There are very few left handed NBA players. So much so that there’s a bit of a stigma when it comes to those who shoot southpaw. However, it’s not as much of a detriment as many people think. In fact, it can be quite an advantage.

This guide looks at Klay Thompson’s dominant hand, as well as dominant hands of other players around the NBA. That insight will shed light on how each side fares, and take an in-depth look at whether the hand a player shoots with matters at all.

Looks Left, Shoots Right

While there are plenty of videos of Klay Thomspon shooting with his off-hand floating around the internet, the Warriors guard is in fact right-handed. He shoots extremely well with his left, but so do most top NBA players who need to score in various ways.

There are a lot of videos that show Thompson practicing with his off-hand because it’s something he’s done when his right hand gets injured. He doesn’t make a big habit of it, but there’s nothing wrong with being able to shoot with both hands. As such, he practices it from time to time.

Thompson is a pure three point threat, but that doesn’t mean he can’t go left when he needs to. In fact, pulling up going to the left side is often better for right handed players because it enables them to more easily square up to the basket when entering their three motion.

A Rare Hand

Despite his reputation (and what you might see) it shouldn’t be a big surprise that Thomspon shoots with his right hand. Not only is most of the population (88 percent) right handed, but most NBA players are as well. In fact, only 8 percent of the league shoots left handed.

At that rate, it’s no wonder there are so few left handed superstars. Most of the league leaders in every category are righties, but that’s not always true. Artis Gilmore was left handed, as was Bill Russel. Zion Williamson, James Harden, and Ben Simmons are too.

As such, there are some great left handed scorers, but they are few and far between.

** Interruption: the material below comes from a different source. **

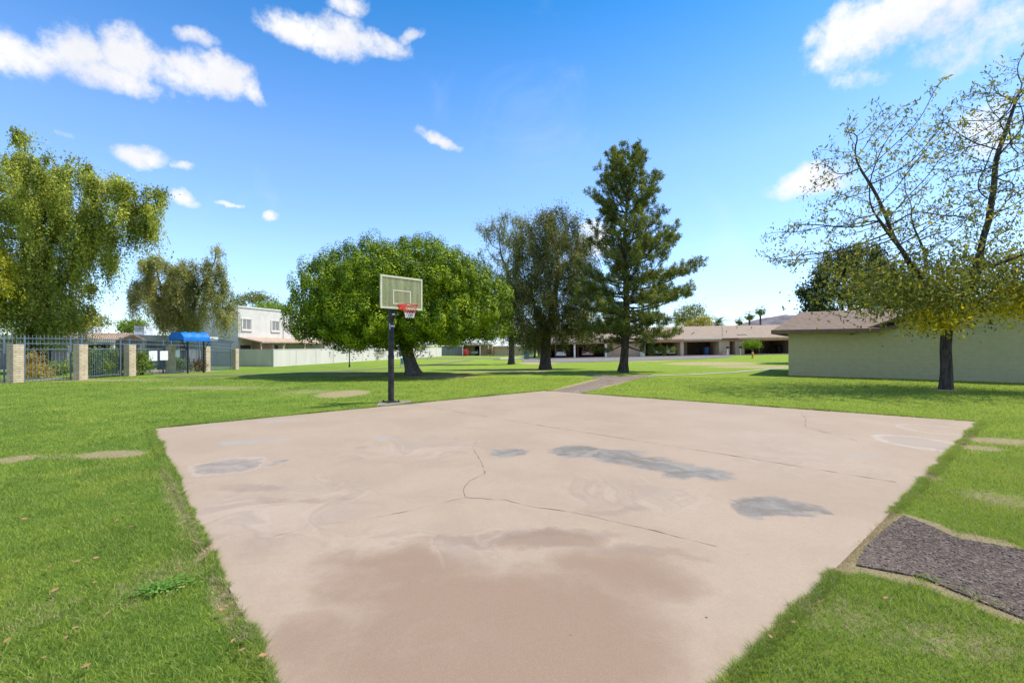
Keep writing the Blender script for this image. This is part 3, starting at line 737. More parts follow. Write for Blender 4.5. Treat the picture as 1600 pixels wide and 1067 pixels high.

To put into context how few there have been over the years, Harden is second all time in left-handed scoring despite the fact that he’s 41st when considering righties. That’s quite a drop off.

Off, but Better

Thompson is one of the best shooters to ever play the game. There are many reasons for that, but him being right handed is not as connected to his shooting percentage as it first might seem. Left handers actually fare better in the NBA than right handers overall.

Studies show that left handed players tend to accrue better passing, rebounding, and scoring stats that right handed players. It could be due to the fact that southpaws have slightly better hand eye coordination, but nobody knows for sure.

Lefties do typically pick up shooting mechanics more quickly, and they work on both of their hands much earlier on. That usually means they’re better at driving or finishing around the rim as they can freely switch how they score on the fly.

While right-handed shooters have an easier time disrupting the shots of lefties, that’s not reflected in the final stat sheet.

Final Words

In the NBA, shooting hand typically doesn’t matter. Regardless of how someone shoots, all that matters is how often the ball goes into the basket. Thompson is proof of that. He also shows that most top players can get the ball in the basket in numerous ways.

Shooting from the left side is not something he does very often. Even so, it’s in his arsenal if he ever needs it. Though, given how well he hits with his dominant hand, it’s unlikely he’ll be switching it up too much anytime soon.